Bar draws ire of the Irish over Guinness pour faux pas
Beer’s connoisseurs outraged over improperly poured stout in St. Patrick’s Day promo
A Vancouver restaurant provoked the ire of the Irish after sharing a photo of a poorly poured pint of Guinness to promote its St. Patrick’s Day party.
Railtown Café’s photo of an overflowing drink with foam oozing down the glass was meant to be artsy, owner Dan Olson said.
But it “was a little too artsy and it really struck a chord with some of our Irish clientele out there,” admitted Olson, who woke up Tuesday morning to a barrage of emails and comments on the restaurant’s socialmedia profiles.
What he thought was an inoffensive photo had quickly caught the atten- tion of Guinness connoisseurs from as far away as Ireland, the home of the beloved brew.
The faux pas was picked up by Irish news outlets like the Irish Independent, Joe and the Daily Edge, which expressed bitter disappointment over the pour.
One story called it “sacrilegious” while another said, “No, just no . . . ”
Online commenters were also perturbed, with one Twitter user calling it “an abomination.”
The backlash was “pretty negative,” Olson said. “People took it quite serious. They felt like we were digging at their heritage basically. So anyway, that’s one thing we’ve learned so far: don’t mess with a person and their Guinness.”
For the uninitiated, there’s an art to pouring a Guinness.
“It takes 119.5 seconds, just about two minutes and it’s a double pour cascade,” said Patrick McMurray, owner of Ceili Cottage, an east-end Toronto Irish pub.
McMurray called Railtown’s pour “the worst thing ever” and said it had been poured once, likely to the top, rather than in two parts as it should have been.
Though the flavour wouldn’t have been too compromised by the pour, said McMurray, a Guinness in that state is unacceptable.
“It’s really the art and the experience of the whole thing.
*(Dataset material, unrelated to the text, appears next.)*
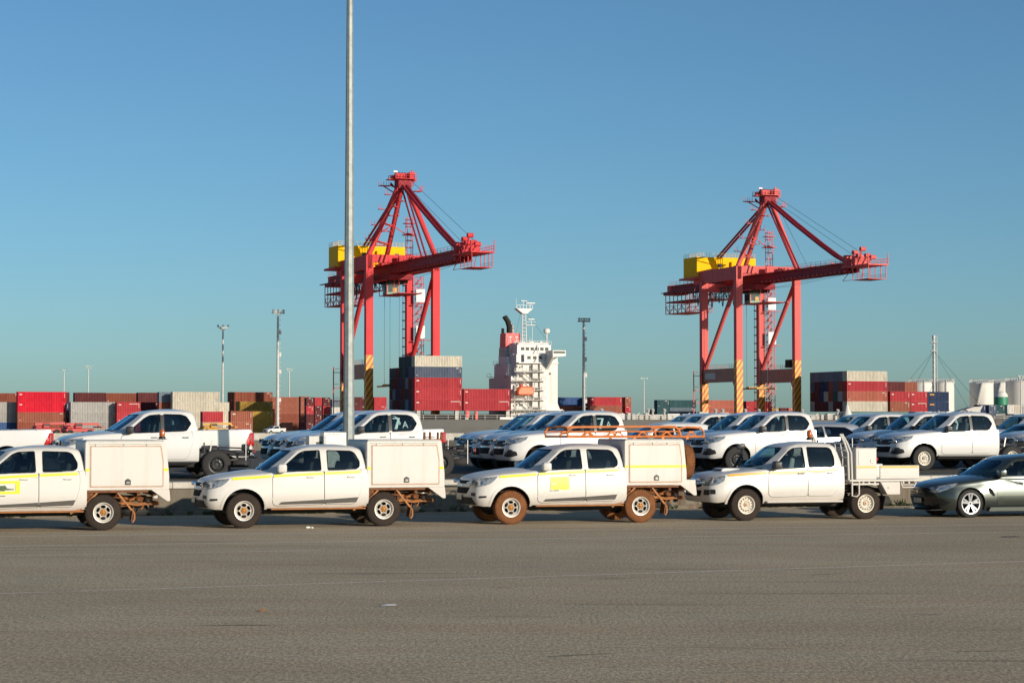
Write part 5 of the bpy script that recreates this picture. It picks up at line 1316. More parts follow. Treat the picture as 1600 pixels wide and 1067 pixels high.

If it’s not properly poured, it’s not presented to you properly. Eyes eat first, so your eyes are going to be jealous of what your tongue is tasting.”
Olson says he’s learned his lesson. The incriminating photo was removed from the restaurant’s socialmedia accounts and has been replaced with a new, improved one and an apology for the earlier flub.
“Thanks for the friendly comments, everyone!” it read. “We’re not all a bunch of maple-syrup drinking snow farmers and to make up for the blasphemous pour depicted in the previous photo, we’ve poured another pint that we hope is worthy of Ireland.”
To bury the hatchet, Olson said he’s offering to buy anyone who comes in on St. Patrick’s Day with their Irish passport a properly poured pint of Guinness and a shot of Jameson.